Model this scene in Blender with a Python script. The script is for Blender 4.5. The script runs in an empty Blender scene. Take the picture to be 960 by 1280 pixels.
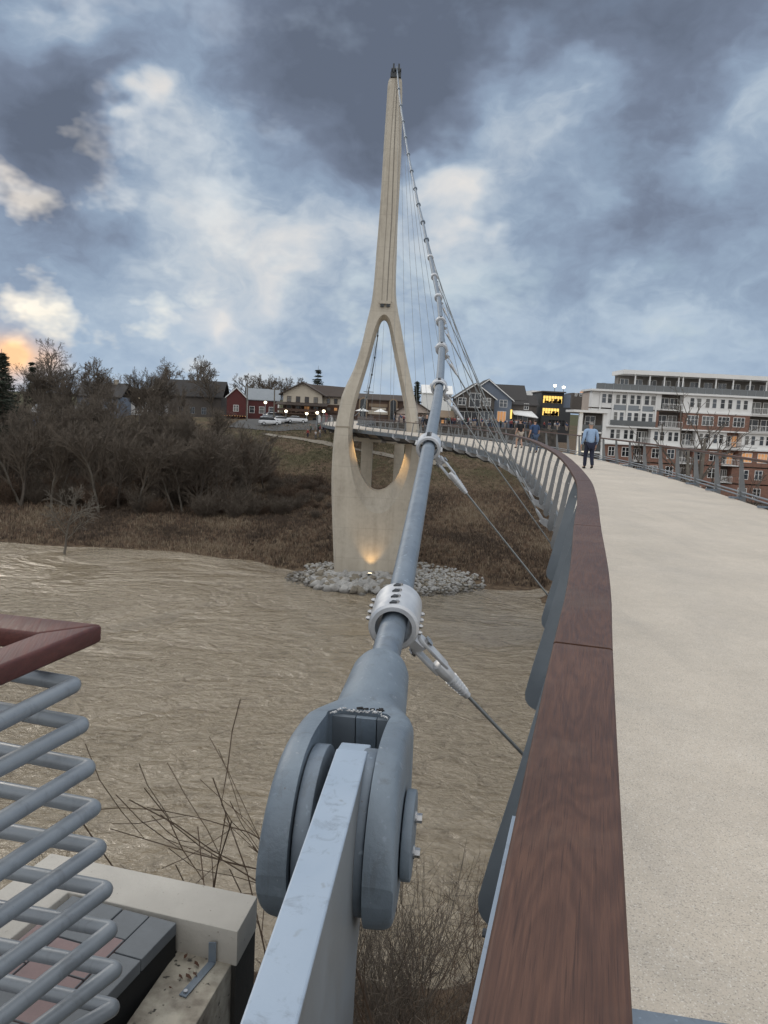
import bpy, bmesh, math, random
from mathutils import Vector, Matrix, noise as mn
from mathutils.geometry import delaunay_2d_cdt
R = math.radians
sc = bpy.context.scene
col = sc.collection
rng = random.Random(7)

# ------------------------------------------------------------------ camera
EYE = Vector((0, 0, 1.7)); PITCH = R(7.3); ROLL = R(2.8); F = 960.0
fw = Vector((0, math.cos(PITCH), -math.sin(PITCH)))
r0 = Vector((1, 0, 0)); u0 = Vector((0, math.sin(PITCH), math.cos(PITCH)))
CR = r0 * math.cos(ROLL) + u0 * math.sin(ROLL)
CU = u0 * math.cos(ROLL) - r0 * math.sin(ROLL)
def ray(x, y): return fw + CR * ((x - 480) / F) + CU * ((640 - y) / F)
def at_z(x, y, z): d = ray(x, y); return EYE + d * ((z - EYE.z) / d.z)
def at_y(x, y, Y): d = ray(x, y); return EYE + d * (Y / d.y)
def at_d(x, y, D): return EYE + ray(x, y) * D
cam = bpy.data.cameras.new('camera'); co = bpy.data.objects.new('camera', cam); col.objects.link(co)
m = Matrix((CR, CU, -fw)).transposed().to_4x4(); m.translation = EYE
co.matrix_world = m
cam.sensor_fit = 'VERTICAL'; cam.sensor_height = 36; cam.lens = 27.0
cam.clip_start = 0.05; cam.clip_end = 6000
sc.camera = co

# ------------------------------------------------------------------ mesh helpers
def frame(d):
    d = d.normalized()
    a = Vector((0, 0, 1)) if abs(d.z) < .95 else Vector((1, 0, 0))
    s = d.cross(a).normalized(); return s, s.cross(d).normalized(), d
class MB:
    def __init__(s): s.v = []; s.f = []; s.m = []
    def add(s, vs, fs, mi=0):
        b = len(s.v); s.v.extend([tuple(v) for v in vs])
        for f in fs: s.f.append(tuple(i + b for i in f)); s.m.append(mi)
    def box(s, x0, x1, y0, y1, z0, z1, mi=0, M=None, bev=0):
        c = [(x0,y0,z0),(x1,y0,z0),(x1,y1,z0),(x0,y1,z0),(x0,y0,z1),(x1,y0,z1),(x1,y1,z1),(x0,y1,z1)]
        if M: c = [M @ Vector(v) for v in c]
        s.add(c, [(0,3,2,1),(4,5,6,7),(0,1,5,4),(1,2,6,5),(2,3,7,6),(3,0,4,7)], mi)
    def tube(s, pts, rad, n=8, caps=True, mi=0, twist=0):
        pts = [Vector(p) for p in pts]; N = len(pts)
        if not isinstance(rad, (list, tuple)): rad = [rad] * N
        dirs = []
        for i in range(N):
            d = (pts[min(i + 1, N - 1)] - pts[max(i - 1, 0)])
            dirs.append(d.normalized() if d.length > 1e-9 else Vector((0, 0, 1)))
        a, b, _ = frame(dirs[0]); vs = []
        for i in range(N):
            d = dirs[i]
            a = (a - d * a.dot(d)).normalized(); b = d.cross(a)
            for k in range(n):
                t = 2 * math.pi * k / n + twist
                vs.append(pts[i] + (a * math.cos(t) + b * math.sin(t)) * rad[i])
        fs = [(i*n+k, i*n+(k+1)%n, (i+1)*n+(k+1)%n, (i+1)*n+k) for i in range(N-1) for k in range(n)]
        if caps: fs += [tuple(range(n))[::-1], tuple((N-1)*n+k for k in range(n))]
        s.add(vs, fs, mi)
    def cyl(s, p, q, r, n=16, mi=0, r2=None): s.tube([p, q], [r, r if r2 is None else r2], n, True, mi)
    def loft(s, rings, caps=True, mi=0, closed=True):
        n = len(rings[0]); vs = [v for r in rings for v in r]; fs = []
        for i in range(len(rings) - 1):
            for k in range(n if closed else n - 1):
                fs.append((i*n+k, i*n+(k+1)%n, (i+1)*n+(k+1)%n, (i+1)*n+k))
        if caps and closed: fs += [tuple(range(n))[::-1], tuple((len(rings)-1)*n+k for k in range(n))]
        s.add(vs, fs, mi)
    def prism(s, poly, a, mi=0):           # poly: list of Vector, a: extrude vector
        n = len(poly); vs = [Vector(p) for p in poly] + [Vector(p) + a for p in poly]
        s.add(vs, [tuple(range(n))[::-1], tuple(range(n, 2*n))] + [(k, (k+1)%n, n+(k+1)%n, n+k) for k in range(n)], mi)
    def build(s, name, mats, parent=None, smooth=False, loc=None, bevel=0, bseg=2, fix=True):
        me = bpy.data.meshes.new(name); me.from_pydata(s.v, [], s.f)
        if not isinstance(mats, (list, tuple)): mats = [mats]
        for mt in mats: me.materials.append(mt)
        if len(mats) > 1: me.polygons.foreach_set('material_index', s.m)
        me.update()
        if fix or bevel:
            bm = bmesh.new(); bm.from_mesh(me)
            if bevel: bmesh.ops.remove_doubles(bm, verts=bm.verts, dist=1e-5)
            if fix: bmesh.ops.recalc_face_normals(bm, faces=bm.faces)
            if bevel:
                ed = [e for e in bm.edges if len(e.link_faces) == 2 and e.calc_face_angle(0) > R(28)]
                bmesh.ops.bevel(bm, geom=ed, offset=bevel, segments=bseg, profile=.5, affect='EDGES', clamp_overlap=True)
            bm.to_mesh(me); bm.free()
        if smooth:
            me.polygons.foreach_set('use_smooth', [True] * len(me.polygons)); me.update()
            if smooth != 'all': 
                try: me.set_sharp_from_angle(angle=R(35))
                except Exception: pass
        o = bpy.data.objects.new(name, me); col.objects.link(o)
        if parent: o.parent = parent
        if loc is not None: o.location = loc
        return o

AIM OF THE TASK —
List all lines above in which the string "scene" appears.

RESULT OF THE TASK —
Model this scene in Blender with a Python script. The script is for Blender 4.5. The script runs in an empty Blender scene. Take the picture to be 960 by 1280 pixels.
sc = bpy.context.scene